■ REQUIRED WORK
Quote word for word the lines below, beginning with the first and ending with the one that has "mb.inst(T, Mx * sz[:, None, None], L)". Drop the pictures.

****

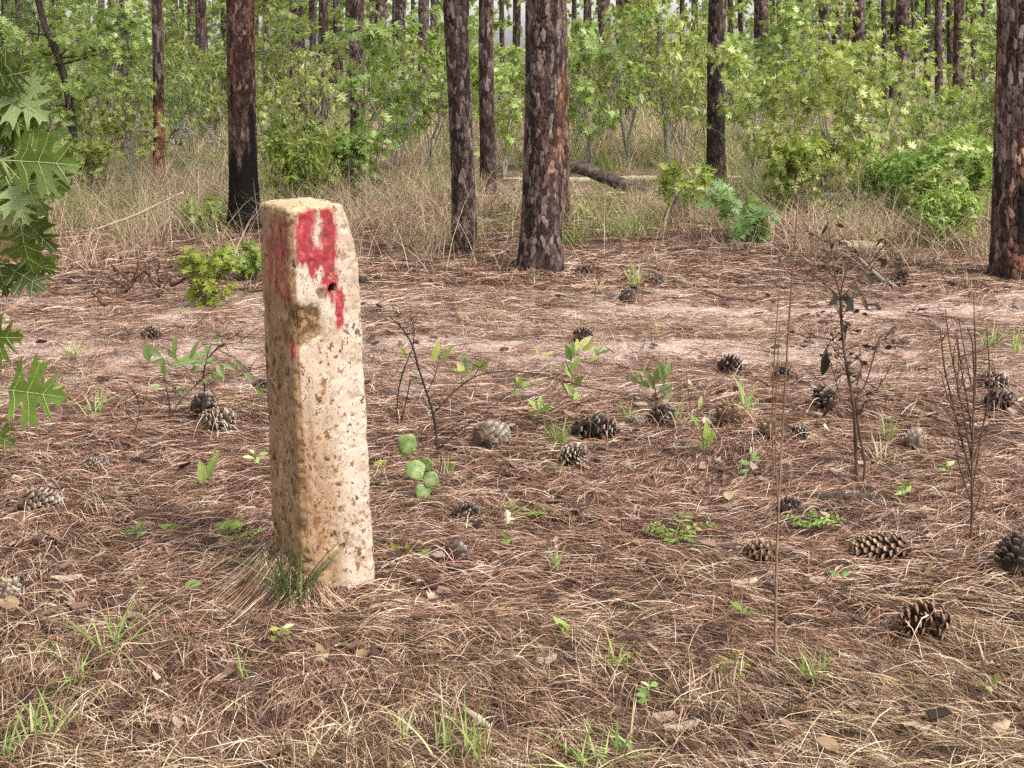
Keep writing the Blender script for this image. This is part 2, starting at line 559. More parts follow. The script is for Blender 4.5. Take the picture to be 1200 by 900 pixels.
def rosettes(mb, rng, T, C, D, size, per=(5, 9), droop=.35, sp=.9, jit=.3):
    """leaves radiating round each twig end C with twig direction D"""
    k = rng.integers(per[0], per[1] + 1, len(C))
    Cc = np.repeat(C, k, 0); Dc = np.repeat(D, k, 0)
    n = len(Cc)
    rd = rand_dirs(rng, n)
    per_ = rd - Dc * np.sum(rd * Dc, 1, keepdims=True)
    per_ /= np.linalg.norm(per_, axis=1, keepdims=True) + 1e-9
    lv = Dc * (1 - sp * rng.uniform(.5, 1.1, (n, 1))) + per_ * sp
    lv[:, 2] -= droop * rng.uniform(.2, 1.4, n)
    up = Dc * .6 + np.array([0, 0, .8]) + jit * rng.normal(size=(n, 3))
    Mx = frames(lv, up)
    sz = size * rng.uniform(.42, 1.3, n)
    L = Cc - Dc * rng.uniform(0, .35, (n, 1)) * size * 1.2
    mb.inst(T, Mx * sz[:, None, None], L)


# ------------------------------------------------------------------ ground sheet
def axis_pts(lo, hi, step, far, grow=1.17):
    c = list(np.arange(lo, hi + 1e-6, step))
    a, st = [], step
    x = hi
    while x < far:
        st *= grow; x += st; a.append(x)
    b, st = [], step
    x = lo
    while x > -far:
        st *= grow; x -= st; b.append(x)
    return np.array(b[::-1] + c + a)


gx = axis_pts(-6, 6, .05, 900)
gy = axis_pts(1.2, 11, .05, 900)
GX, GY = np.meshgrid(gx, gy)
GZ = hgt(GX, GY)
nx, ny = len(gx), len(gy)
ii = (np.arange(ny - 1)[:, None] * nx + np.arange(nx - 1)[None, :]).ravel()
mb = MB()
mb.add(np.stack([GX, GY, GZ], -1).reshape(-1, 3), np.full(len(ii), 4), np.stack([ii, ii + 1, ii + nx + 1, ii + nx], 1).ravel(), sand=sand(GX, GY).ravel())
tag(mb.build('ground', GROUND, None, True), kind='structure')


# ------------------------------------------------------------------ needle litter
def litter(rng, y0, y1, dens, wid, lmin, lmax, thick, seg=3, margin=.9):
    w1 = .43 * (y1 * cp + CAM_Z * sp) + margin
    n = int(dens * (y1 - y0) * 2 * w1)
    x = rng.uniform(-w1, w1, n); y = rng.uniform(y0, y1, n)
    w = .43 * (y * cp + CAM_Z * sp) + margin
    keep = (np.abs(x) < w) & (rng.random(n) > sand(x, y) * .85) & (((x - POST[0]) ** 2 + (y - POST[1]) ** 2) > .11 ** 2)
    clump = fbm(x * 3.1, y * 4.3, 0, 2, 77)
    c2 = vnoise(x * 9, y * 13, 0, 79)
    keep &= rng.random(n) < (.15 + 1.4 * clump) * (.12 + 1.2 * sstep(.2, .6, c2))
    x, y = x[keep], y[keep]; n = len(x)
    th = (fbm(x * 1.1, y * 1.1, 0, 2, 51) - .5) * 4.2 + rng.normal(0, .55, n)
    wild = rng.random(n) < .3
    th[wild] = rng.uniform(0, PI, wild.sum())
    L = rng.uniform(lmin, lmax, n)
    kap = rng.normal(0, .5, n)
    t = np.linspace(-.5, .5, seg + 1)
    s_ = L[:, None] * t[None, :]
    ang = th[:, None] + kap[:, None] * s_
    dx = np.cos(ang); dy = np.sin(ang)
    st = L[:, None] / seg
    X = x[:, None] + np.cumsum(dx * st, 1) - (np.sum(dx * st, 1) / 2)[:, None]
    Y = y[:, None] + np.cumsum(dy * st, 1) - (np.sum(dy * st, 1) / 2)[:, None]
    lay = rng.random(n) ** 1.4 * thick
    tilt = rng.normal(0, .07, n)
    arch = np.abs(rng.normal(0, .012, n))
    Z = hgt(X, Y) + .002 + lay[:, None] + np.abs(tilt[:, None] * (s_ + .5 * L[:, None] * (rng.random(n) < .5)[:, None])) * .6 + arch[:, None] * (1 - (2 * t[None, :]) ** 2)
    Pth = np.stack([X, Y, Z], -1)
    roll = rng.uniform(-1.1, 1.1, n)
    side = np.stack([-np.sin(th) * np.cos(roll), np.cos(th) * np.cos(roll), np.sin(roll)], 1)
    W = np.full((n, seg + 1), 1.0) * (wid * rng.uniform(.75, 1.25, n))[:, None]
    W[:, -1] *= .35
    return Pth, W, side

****

■ THE COMPLETED TASK
Keep writing the Blender script for this image. This is part 2, starting at line 559. More parts follow. The script is for Blender 4.5. Take the picture to be 1200 by 900 pixels.
def rosettes(mb, rng, T, C, D, size, per=(5, 9), droop=.35, sp=.9, jit=.3):
    """leaves radiating round each twig end C with twig direction D"""
    k = rng.integers(per[0], per[1] + 1, len(C))
    Cc = np.repeat(C, k, 0); Dc = np.repeat(D, k, 0)
    n = len(Cc)
    rd = rand_dirs(rng, n)
    per_ = rd - Dc * np.sum(rd * Dc, 1, keepdims=True)
    per_ /= np.linalg.norm(per_, axis=1, keepdims=True) + 1e-9
    lv = Dc * (1 - sp * rng.uniform(.5, 1.1, (n, 1))) + per_ * sp
    lv[:, 2] -= droop * rng.uniform(.2, 1.4, n)
    up = Dc * .6 + np.array([0, 0, .8]) + jit * rng.normal(size=(n, 3))
    Mx = frames(lv, up)
    sz = size * rng.uniform(.42, 1.3, n)
    L = Cc - Dc * rng.uniform(0, .35, (n, 1)) * size * 1.2
    mb.inst(T, Mx * sz[:, None, None], L)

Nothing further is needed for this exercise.